Scene script records
- - -
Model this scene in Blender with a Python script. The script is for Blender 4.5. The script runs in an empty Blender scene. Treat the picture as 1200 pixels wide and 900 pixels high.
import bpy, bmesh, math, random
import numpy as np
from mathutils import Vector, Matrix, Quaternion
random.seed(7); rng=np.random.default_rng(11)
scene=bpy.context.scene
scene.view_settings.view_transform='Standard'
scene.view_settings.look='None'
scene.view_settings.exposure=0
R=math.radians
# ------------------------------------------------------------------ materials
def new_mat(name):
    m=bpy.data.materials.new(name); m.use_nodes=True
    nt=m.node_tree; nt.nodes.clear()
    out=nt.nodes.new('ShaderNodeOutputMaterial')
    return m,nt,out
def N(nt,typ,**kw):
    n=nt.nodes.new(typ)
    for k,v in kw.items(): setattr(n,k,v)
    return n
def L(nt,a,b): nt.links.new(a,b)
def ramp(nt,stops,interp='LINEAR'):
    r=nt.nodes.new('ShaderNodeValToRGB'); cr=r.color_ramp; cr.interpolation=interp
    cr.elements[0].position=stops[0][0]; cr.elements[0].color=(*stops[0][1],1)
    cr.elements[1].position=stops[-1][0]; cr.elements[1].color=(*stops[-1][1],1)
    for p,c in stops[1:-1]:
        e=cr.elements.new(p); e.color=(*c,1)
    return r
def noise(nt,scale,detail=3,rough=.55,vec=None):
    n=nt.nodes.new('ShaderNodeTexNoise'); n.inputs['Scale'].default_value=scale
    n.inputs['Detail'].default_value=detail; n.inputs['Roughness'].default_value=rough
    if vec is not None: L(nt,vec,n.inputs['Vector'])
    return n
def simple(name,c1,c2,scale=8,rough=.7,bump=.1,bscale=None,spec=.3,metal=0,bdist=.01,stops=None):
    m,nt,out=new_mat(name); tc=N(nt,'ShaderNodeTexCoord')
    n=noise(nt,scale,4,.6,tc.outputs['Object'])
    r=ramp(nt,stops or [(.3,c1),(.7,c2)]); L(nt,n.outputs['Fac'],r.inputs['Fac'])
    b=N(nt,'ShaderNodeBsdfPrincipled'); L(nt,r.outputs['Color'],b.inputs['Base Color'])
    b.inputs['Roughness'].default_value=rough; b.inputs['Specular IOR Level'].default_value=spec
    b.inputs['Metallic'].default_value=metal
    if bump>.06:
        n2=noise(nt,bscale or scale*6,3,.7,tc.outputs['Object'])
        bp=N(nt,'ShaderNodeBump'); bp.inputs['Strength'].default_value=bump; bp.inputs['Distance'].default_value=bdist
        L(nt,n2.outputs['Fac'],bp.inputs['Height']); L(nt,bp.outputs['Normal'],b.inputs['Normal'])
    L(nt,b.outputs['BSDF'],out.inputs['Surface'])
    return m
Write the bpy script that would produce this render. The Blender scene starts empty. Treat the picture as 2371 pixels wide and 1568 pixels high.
- - -
SET PROBLEM — Please repeat the listing above in full and exactly.

COMPLETED TASK —
Model this scene in Blender with a Python script. The script is for Blender 4.5. The script runs in an empty Blender scene. Treat the picture as 1200 pixels wide and 900 pixels high.
import bpy, bmesh, math, random
import numpy as np
from mathutils import Vector, Matrix, Quaternion
random.seed(7); rng=np.random.default_rng(11)
scene=bpy.context.scene
scene.view_settings.view_transform='Standard'
scene.view_settings.look='None'
scene.view_settings.exposure=0
R=math.radians
# ------------------------------------------------------------------ materials
def new_mat(name):
    m=bpy.data.materials.new(name); m.use_nodes=True
    nt=m.node_tree; nt.nodes.clear()
    out=nt.nodes.new('ShaderNodeOutputMaterial')
    return m,nt,out
def N(nt,typ,**kw):
    n=nt.nodes.new(typ)
    for k,v in kw.items(): setattr(n,k,v)
    return n
def L(nt,a,b): nt.links.new(a,b)
def ramp(nt,stops,interp='LINEAR'):
    r=nt.nodes.new('ShaderNodeValToRGB'); cr=r.color_ramp; cr.interpolation=interp
    cr.elements[0].position=stops[0][0]; cr.elements[0].color=(*stops[0][1],1)
    cr.elements[1].position=stops[-1][0]; cr.elements[1].color=(*stops[-1][1],1)
    for p,c in stops[1:-1]:
        e=cr.elements.new(p); e.color=(*c,1)
    return r
def noise(nt,scale,detail=3,rough=.55,vec=None):
    n=nt.nodes.new('ShaderNodeTexNoise'); n.inputs['Scale'].default_value=scale
    n.inputs['Detail'].default_value=detail; n.inputs['Roughness'].default_value=rough
    if vec is not None: L(nt,vec,n.inputs['Vector'])
    return n
def simple(name,c1,c2,scale=8,rough=.7,bump=.1,bscale=None,spec=.3,metal=0,bdist=.01,stops=None):
    m,nt,out=new_mat(name); tc=N(nt,'ShaderNodeTexCoord')
    n=noise(nt,scale,4,.6,tc.outputs['Object'])
    r=ramp(nt,stops or [(.3,c1),(.7,c2)]); L(nt,n.outputs['Fac'],r.inputs['Fac'])
    b=N(nt,'ShaderNodeBsdfPrincipled'); L(nt,r.outputs['Color'],b.inputs['Base Color'])
    b.inputs['Roughness'].default_value=rough; b.inputs['Specular IOR Level'].default_value=spec
    b.inputs['Metallic'].default_value=metal
    if bump>.06:
        n2=noise(nt,bscale or scale*6,3,.7,tc.outputs['Object'])
        bp=N(nt,'ShaderNodeBump'); bp.inputs['Strength'].default_value=bump; bp.inputs['Distance'].default_value=bdist
        L(nt,n2.outputs['Fac'],bp.inputs['Height']); L(nt,bp.outputs['Normal'],b.inputs['Normal'])
    L(nt,b.outputs['BSDF'],out.inputs['Surface'])
    return m
Write the bpy script that would produce this render. The Blender scene starts empty. Treat the picture as 2371 pixels wide and 1568 pixels high.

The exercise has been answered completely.